Insecurity bars effective protection of Darfur victims
Dec 13, 2005 (UNITED NATIONS) — Insecurity prevents effective protection of victims and witnesses of ongoing violence in Sudan’s Darfur region, hampering investigations, according to a report by the prosecutor of the International Criminal Court released Tuesday.
The report by ICC prosecutor Luis Moreno-Ocampo of Argentina said the continuing insecurity did not “allow for an effective system of victim and witness protection.”
“This has forced my office to investigate outside Sudan and represents a serious impediment to the conduct of effective investigations in Darfur by national judicial bodies as well,” he added.
Ocampo, who briefed the UN Security Council Tuesday, said his office had in the first phase of its probe drawn “a comprehensive picture of the crimes allegedly committed in Darfur since July 1, 2002.
“From this overall picture we have identified particularly grave events, involving high numbers of killings, mass rapes and other forms of extremely serious gender violence for full investigation,” he noted.
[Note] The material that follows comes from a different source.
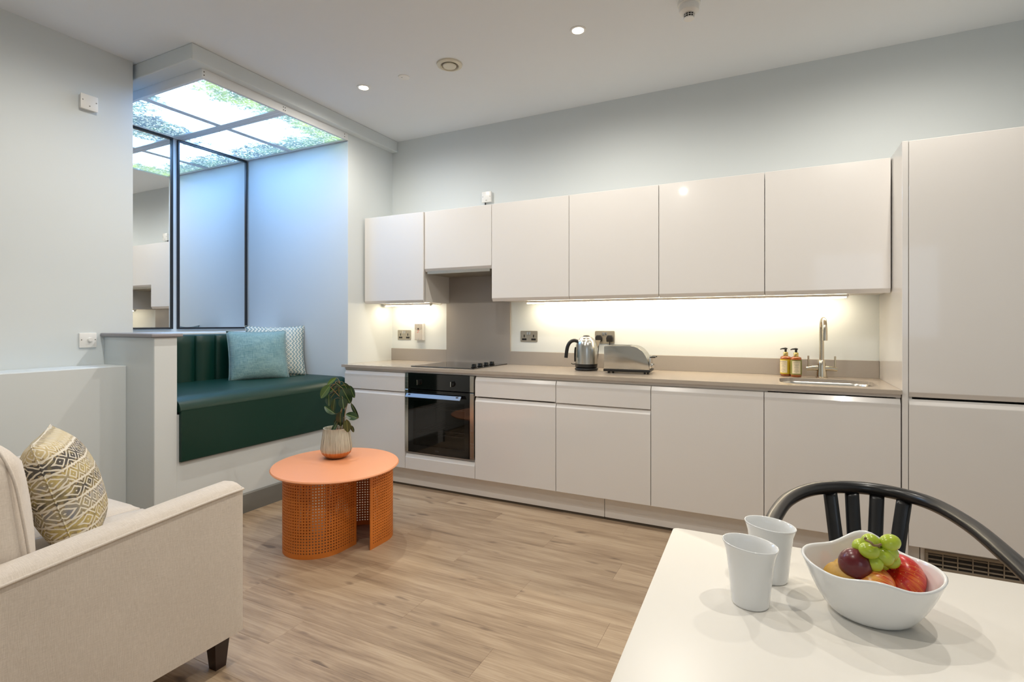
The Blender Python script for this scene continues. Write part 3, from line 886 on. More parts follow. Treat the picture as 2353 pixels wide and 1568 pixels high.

Ocampo said that in the coming next phase, his office would focus on “a selected number of criminal incidents and those persons bearing greatest responsibility for those incidents.”
He said that the ICC would identify persons to be prosecuted for those crimes but noted that a list of 51 names prepared by an international commission of enquiry remained sealed and was in no way binding on him.
“We will conduct our own independent investigations, in accordance with our statute and policies,” he noted. “I would like to emphasize that no decisions have yet been taken at this stage as to whom to prosecute.”
Monday, Human Rights Watch (HRW) charged that Sudan’s top leadership, including President Omar el-Beshir, bears responsibility for widespread atrocities committed in Darfur.
The New York-based group called for the UN Security Council and individual nations to take stronger measures to end atrocities there and boost the African Union (AU) military mission in the region.
And it called on the ICC to investigate Sudan’s entire leadership for possible prosecution for the abuses.
The (ICC), which is linked to the United Nations, is the first permanent, independent court to try those accused of war crimes, crimes against humanity and genocide.
Speaking as president of the Security Council for December, Britain’s UN envoy Emyr Jones Parry told reporters Tuesday: “the council repeats again the need to end impunity in Darfur to prevent the atrocities occurring, to prevent their recurrence and to then ensure that those involved are brought to justice.”
He said talks with Ocampo had confirmed that the ICC prosecutor was working in close cooperation with the Khartoum government and “that those discussions are proceeding so far well.”
“The council expect them to be maintained so that any cooperation the prosecutor expects from that government should be forthcoming, especially on the question of access to witnesses,” Jones Parry added.
War broke out in Darfur in 2003 when rebel groups began fighting what they say is the political and economic marginalisation of the region’s black African tribes by the Arab-led regime in Khartoum.
As many as 300,000 people have died and more than two million fled their homes in what UN aid agencies have dubbed the world’s worst humanitarian crisis with reports of rapes, extrajudicial killings and other atrocities rampant.
Much of the abuse is blamed on Khartoum’s proxy militias — the so-called “Janjaweed” — but in its report, HRW placed responsibility higher, citing witness accounts from refugees and interviews with Sudanese soldiers and officials.